Blaise Compaoré est arrivé à Ouagadougou jeudi 7 juillet en début d’après-midi dans un vol privé affrété par les autorités ivoiriennes. Un retour rendu possible par la junte au pouvoir, officiellement, pour des entretiens avec le président de la transition, le lieutenant-colonel Damiba, et les anciens présidents du pays. Mais Blaise Comaporé a été condamné, en avril, à la prison à vie, pour son rôle dans l’assassinat de Thomas Sankara. Après près de 8 années d’exil, son retour sans être écroué fait donc polémique.

Quand Blaise Compaoré s’enfuit en octobre 2014, chassé par une insurrection populaire et lâché par l’armée, c’est en Côte d’Ivoire qu’il atterrit. Un an plus tard, la justice militaire burkinabè lance un mandat d’arrêt international contre lui pour son implication dans la mort de Thomas Sankara, assassiné en 1987 lors du coup d’État qui porte Blaise Compaoré au pouvoir.
En 2016, il obtient la nationalité ivoirienne, ce qui complique toute possibilité d’extradition. Il y a trois ans, alors que le pays est en proie aux attaques terroristes, Blaise Compaoré écrit une lettre au président en place, Roch Marc Christian Kaboré.
Il y exprime sa « disponibilité » à soutenir toutes les initiatives en vue de la promotion de la paix. Des discussions pour un éventuel retour sont entamées. L’an dernier, le ministre burkinabè de la Réconciliation nationale, Zéphirin Diabré, se rend à Abidjan pour le rencontrer.
Mais le 6 avril dernier, Blaise Comparé est condamné à distance à la perpétuité par la justice de son pays pour son rôle dans l’assassinat de Thomas Sankara.

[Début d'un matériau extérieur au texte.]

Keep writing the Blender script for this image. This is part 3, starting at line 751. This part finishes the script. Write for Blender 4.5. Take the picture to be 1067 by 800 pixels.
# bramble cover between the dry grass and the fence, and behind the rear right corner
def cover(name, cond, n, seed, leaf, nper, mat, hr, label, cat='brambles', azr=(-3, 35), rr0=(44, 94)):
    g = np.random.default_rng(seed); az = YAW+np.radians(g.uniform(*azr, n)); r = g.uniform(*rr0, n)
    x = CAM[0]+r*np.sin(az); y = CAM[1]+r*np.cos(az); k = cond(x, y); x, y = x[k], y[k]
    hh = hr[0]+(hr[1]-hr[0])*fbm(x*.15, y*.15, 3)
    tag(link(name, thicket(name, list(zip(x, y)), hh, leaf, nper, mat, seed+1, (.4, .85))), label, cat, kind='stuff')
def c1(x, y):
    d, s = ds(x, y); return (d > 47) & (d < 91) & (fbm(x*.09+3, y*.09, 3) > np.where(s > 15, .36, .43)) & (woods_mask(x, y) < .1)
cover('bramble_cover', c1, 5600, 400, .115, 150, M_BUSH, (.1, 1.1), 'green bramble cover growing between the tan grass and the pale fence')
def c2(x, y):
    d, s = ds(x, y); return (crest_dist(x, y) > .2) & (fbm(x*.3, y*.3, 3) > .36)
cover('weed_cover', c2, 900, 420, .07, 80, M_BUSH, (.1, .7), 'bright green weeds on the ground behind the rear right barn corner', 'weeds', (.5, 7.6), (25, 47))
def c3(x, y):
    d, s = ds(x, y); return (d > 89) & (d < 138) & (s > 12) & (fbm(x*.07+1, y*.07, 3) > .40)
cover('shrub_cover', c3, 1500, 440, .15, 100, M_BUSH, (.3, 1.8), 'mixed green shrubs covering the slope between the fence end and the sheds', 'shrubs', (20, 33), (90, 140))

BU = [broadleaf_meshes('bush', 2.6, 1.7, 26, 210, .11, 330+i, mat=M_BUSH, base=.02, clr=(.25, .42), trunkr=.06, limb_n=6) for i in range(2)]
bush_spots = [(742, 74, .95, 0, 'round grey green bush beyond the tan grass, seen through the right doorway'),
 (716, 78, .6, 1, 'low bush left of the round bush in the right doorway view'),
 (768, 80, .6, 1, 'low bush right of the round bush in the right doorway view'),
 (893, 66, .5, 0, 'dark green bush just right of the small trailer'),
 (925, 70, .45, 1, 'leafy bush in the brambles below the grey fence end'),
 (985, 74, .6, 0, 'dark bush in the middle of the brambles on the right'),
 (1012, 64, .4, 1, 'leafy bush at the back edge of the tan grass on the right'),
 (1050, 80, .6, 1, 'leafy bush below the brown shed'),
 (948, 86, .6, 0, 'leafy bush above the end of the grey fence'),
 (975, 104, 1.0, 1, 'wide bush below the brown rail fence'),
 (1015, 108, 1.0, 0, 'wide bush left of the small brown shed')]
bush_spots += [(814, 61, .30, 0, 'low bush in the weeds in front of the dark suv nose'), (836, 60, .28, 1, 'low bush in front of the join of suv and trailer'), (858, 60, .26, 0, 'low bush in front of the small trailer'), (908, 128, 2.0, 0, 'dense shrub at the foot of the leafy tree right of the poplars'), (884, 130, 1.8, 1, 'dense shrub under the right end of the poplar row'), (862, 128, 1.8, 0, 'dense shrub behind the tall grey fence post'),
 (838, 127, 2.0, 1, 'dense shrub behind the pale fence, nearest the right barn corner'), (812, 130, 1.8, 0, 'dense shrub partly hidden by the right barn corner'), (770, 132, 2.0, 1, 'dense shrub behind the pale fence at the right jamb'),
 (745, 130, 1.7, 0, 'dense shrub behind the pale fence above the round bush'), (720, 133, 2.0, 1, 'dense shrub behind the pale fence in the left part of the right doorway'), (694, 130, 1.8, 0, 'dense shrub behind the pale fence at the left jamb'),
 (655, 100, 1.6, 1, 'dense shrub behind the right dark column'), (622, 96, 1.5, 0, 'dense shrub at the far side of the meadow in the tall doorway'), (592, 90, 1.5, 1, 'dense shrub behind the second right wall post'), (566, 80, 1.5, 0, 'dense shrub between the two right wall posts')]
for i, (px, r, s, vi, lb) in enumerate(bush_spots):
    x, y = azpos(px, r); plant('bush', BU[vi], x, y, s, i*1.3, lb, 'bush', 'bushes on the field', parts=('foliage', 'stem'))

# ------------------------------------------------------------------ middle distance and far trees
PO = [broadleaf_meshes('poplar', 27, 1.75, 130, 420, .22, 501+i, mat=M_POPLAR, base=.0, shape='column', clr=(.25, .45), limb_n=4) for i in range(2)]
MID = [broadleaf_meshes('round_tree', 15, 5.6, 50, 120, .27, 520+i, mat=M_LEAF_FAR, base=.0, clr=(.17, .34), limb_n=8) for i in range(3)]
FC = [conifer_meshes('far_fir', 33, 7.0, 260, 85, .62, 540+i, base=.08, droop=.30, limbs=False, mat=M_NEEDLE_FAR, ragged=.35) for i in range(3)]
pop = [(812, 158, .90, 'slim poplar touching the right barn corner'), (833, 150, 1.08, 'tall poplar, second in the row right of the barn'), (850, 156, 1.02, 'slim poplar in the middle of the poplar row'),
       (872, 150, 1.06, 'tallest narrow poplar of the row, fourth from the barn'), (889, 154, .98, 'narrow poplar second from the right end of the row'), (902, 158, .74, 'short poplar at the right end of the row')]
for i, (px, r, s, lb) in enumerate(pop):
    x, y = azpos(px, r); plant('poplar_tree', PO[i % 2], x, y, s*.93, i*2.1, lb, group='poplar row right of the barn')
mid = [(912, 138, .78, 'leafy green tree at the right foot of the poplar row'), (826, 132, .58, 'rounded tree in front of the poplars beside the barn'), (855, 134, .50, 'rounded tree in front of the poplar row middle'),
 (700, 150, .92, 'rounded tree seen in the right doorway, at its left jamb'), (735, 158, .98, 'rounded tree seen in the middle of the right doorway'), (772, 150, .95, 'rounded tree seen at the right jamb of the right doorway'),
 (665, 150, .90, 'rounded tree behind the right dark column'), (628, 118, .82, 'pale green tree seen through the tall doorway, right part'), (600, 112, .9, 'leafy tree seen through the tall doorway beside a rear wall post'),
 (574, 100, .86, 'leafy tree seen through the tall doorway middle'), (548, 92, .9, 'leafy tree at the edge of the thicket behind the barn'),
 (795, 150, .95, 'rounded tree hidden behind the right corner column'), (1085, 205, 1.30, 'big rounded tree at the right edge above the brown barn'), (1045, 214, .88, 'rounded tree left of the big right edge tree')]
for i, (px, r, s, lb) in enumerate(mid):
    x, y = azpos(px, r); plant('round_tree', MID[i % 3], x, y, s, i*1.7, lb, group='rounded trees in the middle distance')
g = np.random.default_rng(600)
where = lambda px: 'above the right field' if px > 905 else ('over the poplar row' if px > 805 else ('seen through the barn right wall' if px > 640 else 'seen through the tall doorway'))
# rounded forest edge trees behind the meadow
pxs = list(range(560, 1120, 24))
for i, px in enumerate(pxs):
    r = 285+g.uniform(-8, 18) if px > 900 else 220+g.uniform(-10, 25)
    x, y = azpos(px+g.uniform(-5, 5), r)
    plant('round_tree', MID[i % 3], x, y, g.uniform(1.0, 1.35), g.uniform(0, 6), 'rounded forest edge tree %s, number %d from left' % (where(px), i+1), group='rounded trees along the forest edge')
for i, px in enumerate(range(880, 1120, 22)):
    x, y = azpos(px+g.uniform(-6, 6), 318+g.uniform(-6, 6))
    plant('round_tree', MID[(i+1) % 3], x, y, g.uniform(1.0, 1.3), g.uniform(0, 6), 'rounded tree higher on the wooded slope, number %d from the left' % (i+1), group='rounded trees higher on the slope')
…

Face à ce retour de l’ancien chef d’État, les ayants droits des victimes du coup d’État de 1987 demandent que « les autorités judiciaires prennent toutes leurs responsabilités. » Maître Ambroise Farama, avocat des parties civiles dans le procès des assassins de Thomas Sankara, décrit même une situation de « pure illégalité ». Pour les conseils des ayants droits des victimes, la loi est claire : l’arrêt qui condamne Blaise Compaoré à la perpétuité dans l’affaire Sankara vaut mandat d’arrêt. Ainsi, dès qu’il foule le territoire burkinabè, l’ancien président doit être arrêté.

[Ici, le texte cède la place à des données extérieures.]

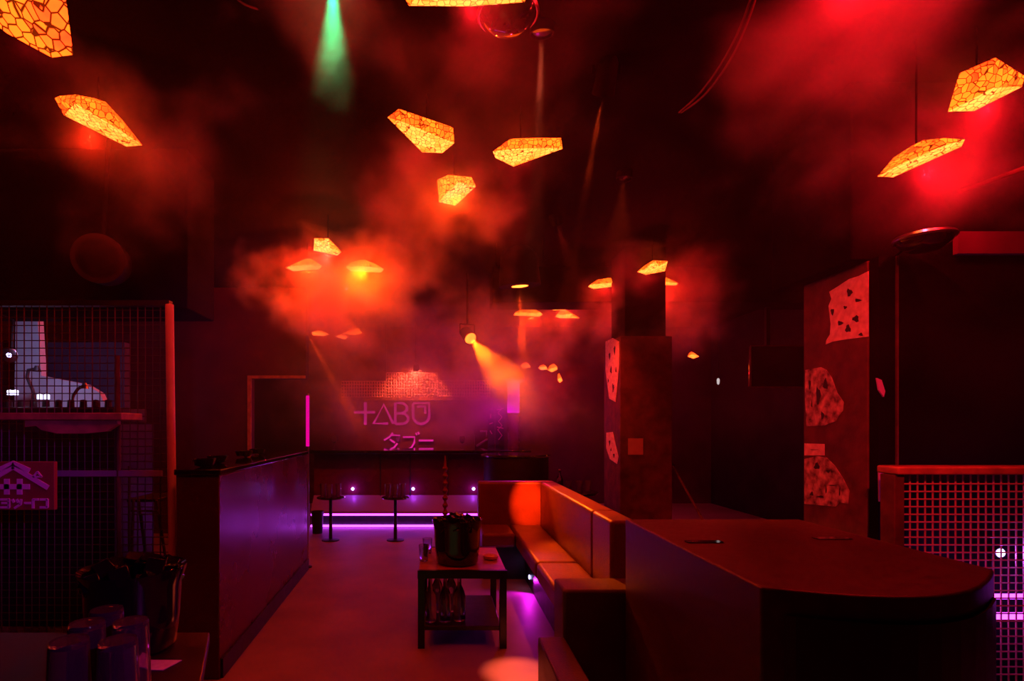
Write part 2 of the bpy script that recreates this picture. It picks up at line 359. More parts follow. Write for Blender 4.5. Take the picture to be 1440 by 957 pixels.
# ------------------------------------------------------------------ spotlights
def can(loc, tgt, r, length, label, lens=E_lens, col=AMB, power=60, angle=22, ring=False, blend=0.5, lr=0.9):
    loc = Vector(loc); d = (Vector(tgt) - loc).normalized()
    t = thing('spotlight', loc, label, 'spotlight')
    b = MB().lathe([(r * 0.55, -length), (r * 0.9, -length * 0.8), (r, -length * 0.3), (r * 1.05, 0.0), (r * 0.93, 0.0), (r * 0.9, -0.01)], 24, loc, axis=d)
    b.build('housing', M['matte'], t, smooth=True)
    MB().lathe([(0.0, -0.008 + (0.012 if lr < 0.9 else 0)), (r * lr * 0.6, -0.004 + (0.012 if lr < 0.9 else 0)), (r * lr, -0.008 + (0.01 if lr < 0.9 else 0))], 24, loc, axis=d).build('lens', lens, t, smooth=True)
    if lr < 0.9: MB().lathe([(r * lr, -0.002), (r * 0.98, -0.002)], 24, loc, axis=d).build('front_plate', M['matte'], t)
    if ring: MB().lathe([(r * 0.25, -0.002), (r * 0.45, -0.002)], 20, loc, axis=d).build('lens_ring', M['black'], t)
    side = d.cross(Vector((0, 0, 1))).normalized() * r * 1.25
    m = loc - d * length * 0.5
    MB().tube([m + side, m + side + Vector((0, 0, r * 1.6)), m - side + Vector((0, 0, r * 1.6)), m - side], 0.008, 6).build('bracket', M['matte'], t)
    MB().tube([m + Vector((0, 0, r * 1.6)), Vector((m.x, m.y, ZC))], 0.012, 8).build('mount_stem', M['matte'], t)
    spot_light(loc + d * 0.015, tgt, col, power, angle, blend)
    return t

can(W(662, 476, 5.9), W(800, 645, 4.2), 0.07, 0.22, 'round spotlight glaring yellow above the right end of the bar', power=1100, angle=28, col=(1.0, 0.10, 0.002))
can(W(431, 467, 6.9), W(500, 590, 7.4), 0.055, 0.22, 'spotlight with ringed lens aimed down at the back wall', power=500, angle=9, ring=True)
bc = W(731, 402, 4.9)
can(bc, bc + Vector((0.06, 0.1, -1)), 0.18, 0.34, 'fat black spotlight hanging with its glowing mouth downward', power=500, angle=12, lr=0.42)
# sofa key lights, both mounted on the ceiling
can((0.78, 2.6, 2.9), (0.80, 4.9, 0.62), 0.05, 0.16, 'small black ceiling spotlight aimed at the sofa corner', power=4200, angle=7.0, lens=M['gloss'], blend=0.9)
can((1.22, 3.6, 2.95), (1.02, 3.6, 0.8), 0.05, 0.16, 'small black ceiling spotlight over the long sofa back', power=150, angle=34, lens=M['gloss'], blend=0.8)
can((0.43, 2.30, 2.97), (0.41, 2.86, 0), 0.05, 0.16, 'small black ceiling spotlight over the bright patch of floor', power=1300, angle=8.5, lens=M['gloss'], col=(1, 0.12, 0.05), blend=0.9)
can((-0.40, 2.0, 2.97), (-0.39, 2.05, 0), 0.05, 0.12, 'green-lit spotlight above the top edge with a green beam', lens=E_green, col=(0.0, 1.0, 0.30), power=200, angle=28, blend=1.0)

# round black dome whose rim catches light near the top
def dome(c, r, label, hold=None):
    t = thing('ceiling_speaker', c, label, 'speaker')
    MB().lathe([(0.0, -r * 0.55), (r * 0.5, -r * 0.5), (r * 0.85, -r * 0.25), (r, 0), (r * 0.97, r * 0.08), (r * 0.4, r * 0.3), (0.0, r * 0.32)], 32, c).build('dome', M['gloss'], t, smooth=True)
    MB().lathe([(r * 1.0, -0.008), (r * 1.06, 0.0), (r * 1.0, 0.012)], 32, c).build('rim', M['steel'], t, smooth=True)
    MB().tube([Vector(c) + Vector((0, 0, r * 0.3)), hold or (c[0], c[1], ZC)], 0.006, 8).build('mount_stem', M['matte'], t)
dome(W(714, 20, 2.1), 0.115, 'black dome speaker under the top edge with glinting rim')
dome(W(1300, 335, 2.45), 0.11, 'black dome speaker above the torn-poster pillar', (W(1300, 0, 2.45).x, 2.62, 2.115))

# round-faced speaker upper left
c = W(138, 363, 2.9); t = thing('wall_speaker', c, 'round-faced black speaker hanging above the caged booth', 'speaker')
ax = Vector((0.35, -1, -0.15)).normalized()
MB().lathe([(0.10, -0.22), (0.125, -0.2), (0.13, 0.0), (0.105, 0.0)], 32, c, axis=ax).build('housing', M['black'], t, smooth=True)
MB().lathe([(0.0, -0.02), (0.04, -0.012), (0.105, 0.0)], 32, c, axis=ax).build('speaker_cone', mat('red_cone', (0.85, 0.2, 0.2), 0.6), t, smooth=True)
MB().tube([c - ax * 0.1 + Vector((0, 0, 0.1)), (c.x, c.y + 0.1, ZC)], 0.012, 8).build('mount_stem', M['matte'], t)

# cables
def cable(pts, r, label):
    ps = [W(*p) for p in pts]; out = []
    for i in range(len(ps) - 1):
        p0 = ps[max(0, i - 1)]; p1 = ps[i]; p2 = ps[i + 1]; p3 = ps[min(len(ps) - 1, i + 2)]
        for k in range(6):
            u = k / 6
            out.append(0.5 * ((2 * p1) + (p2 - p0) * u + (2 * p0 - 5 * p1 + 4 * p2 - p3) * u * u + (3 * p1 - p0 - 3 * p2 + p3) * u ** 3))
    out.append(ps[-1])
    tag(MB().tube(out, r, 6).build('ceiling_cable', M['brick']), label, 'cable')
cable([(300, -60, 2.0), (335, 0, 2.1), (385, 20, 2.3), (422, 45, 2.5), (410, 70, 2.6), (365, 97, 2.75), (290, 106, 2.75)], 0.004, 'thin cable looping below the ceiling left of the green beam')
cable([(1070, -60, 2.0), (1050, 15, 2.1), (1020, 80, 2.3), (985, 130, 2.6), (955, 158, 2.9)], 0.005, 'left of two slack cables hanging in the dark, upper right of centre')
cable([(1078, -60, 2.0), (1056, 18, 2.1), (1027, 84, 2.3), (990, 134, 2.6), (958, 158, 2.9)], 0.005, 'right of two slack cables hanging in the dark, upper right of centre')
p0, p1 = W(1270, 298, 2.9), W(1500, 215, 2.3)
tag(MB().tube([p0, p1], 0.012, 8).build('ceiling_conduit', M['brick']), 'straight pipe running under the ceiling at the right edge', 'pipe')
a = W(487, 406, 5.4)
t = thing('indicator_light', a, 'tiny pale light glinting inside the thick orange smoke', 'light')
MB().lathe([(0, -0.012), (0.012, -0.008), (0.014, 0.004), (0, 0.012)], 12, a).build('lamp_glass', emis('pale_led', (3, 2.4, 1.6), 1.5), t)
MB().tube([a, (a.x, a.y, ZC)], 0.004, 6).build('cord', M['matte'], t)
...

C’est un scénario pitoyable auquel nous sommes en train d’assister, qui remet en cause tout ce qu’on a construit depuis huit ans pour faire ne sorte que l’État de droit prenne racine au Burkina Faso. Désormais, la justice est discréditée. La réconciliation ne se décrète pas, elle ne s’impose pas.

C’est pourtant libre qu’il a quitté l’aéroport de Ouagadougou jeudi et qu’il se rendra ce vendredi à une réunion avec d’autres anciens chefs d’État burkinabè. Dans un communiqué, la présidence a toutefois assuré que « cette rencontre n’entrave pas les poursuites judiciaires engagées contre certains. » Tandis que la présidence ivoirienne, elle, affirmait avoir obtenu tous les gages d’assurance que Blaise Compaoré ne risquerait pas l’emprisonnement.
Pour Pierre-Olivier Sur, avocat de Blaise Compaoré, le « Burkina est en train d’écrire sa grande histoire et le droit suivra. » Le conseil table notamment sur une amnistie ou une grâce présidentielle. Une issue qui serait « malvenue » selon maître Ambroise Farama, d’autant que Blaise Compaoré a refusé d’affronter la justice burkinabè.

Ce n’est pas la décision de justice qui compte, c’est le moment de réconciliation qui, au contraire, s’impose. Et bien évidemment, le droit suivra. Ce sera soit une amnistie, soit je ne sais quel texte qui scellera par le retour au pays dans la cadre de la réconciliation, une impunité maintenant.